Shirley Chisholm born November 30, 1924, in Brooklyn New York. She was an American politician, the first African American woman to be elected to the U.S. Congress. She grew up in Barbados and graduated from Brooklyn College in 1946. While teaching nursery school and serving as director of the Friends Day Nursery in Brooklyn, she studied elementary education at Columbia University and married Conrad Q. Chisholm in 1949 (divorced 1977). An education consultant for New York City’s day-care division, she was also active with community and political groups, including the National Association for the Advancement of Colored People and her district’s Unity Democratic Club. In 1964–68 she represented her Brooklyn district in the New York state legislature. In 1968 Chisholm was elected to the U.S. House of Representatives, defeating the civil rights leader James Farmer. In Congress, she quickly became known as a strong liberal who opposed weapons development and the war in Vietnam and favored full-employment proposals. As a candidate for the Democratic nomination for U.S. president in 1972, she won 152 delegates before withdrawing from the race.
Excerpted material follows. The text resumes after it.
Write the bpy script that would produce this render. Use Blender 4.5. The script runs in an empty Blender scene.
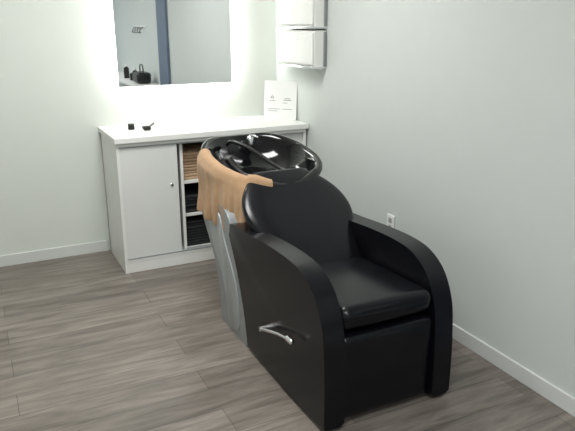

Chisholm, a founder of the National Women’s Political Caucus, supported the Equal Rights Amendment. She wrote the autobiographical works Unbought and Unbossed (1970) and The Good Fight (1973). After her retirement from Congress, In 1993 she was invited by President Bill Clinton to serve as ambassador to Jamaica but declined because of poor health. Chisholm was awarded the Presidential Medal of Freedom in 2015. She died on January 1st, 2005. 

Edomonia Lewis


Edmonia Lewis, named Wildfire at birth, was born in either Ohio or New York in either 1843 or 1845. Both of her parents had died before she had reached the age of 5, and she was left in the care of her mother’s nomadic tribe until she was 12. Her brother, Sunrise, left to become a gold miner in California before later using his money to help fund Edmonia with her pursuits. He paid for her to attend Oberlin College in Albany in Ohio, 1859. It was around this time she changed her name to Edmonia. She was later accused of poisoning two of her white roommates but was proven innocent shortly before she was accused of theft of art supplies and was not permitted to graduate. She left Oberlin in 1863 and moved to Boston with her brother’s financial assistance. There, she met Edward Brackett who taught her to sculpt and she began her sculpting career. She used the money from the sales of her portrait busts to fund her first trip to Europe, where she visited London, Paris, and Florence. She settled in Rome and rented a studio in the winter during 1865 and 1866. She visited the US in 1872 to attend an exhibition of her work in the San Francisco art association. After this point, around 1875, information began to become conflicting and confusing. She died alone with no children or spouse in 1907 despite later being reported to be alive in Rome as late as 1911. Unfortunately, most of her sculptures did not survive to modern-day.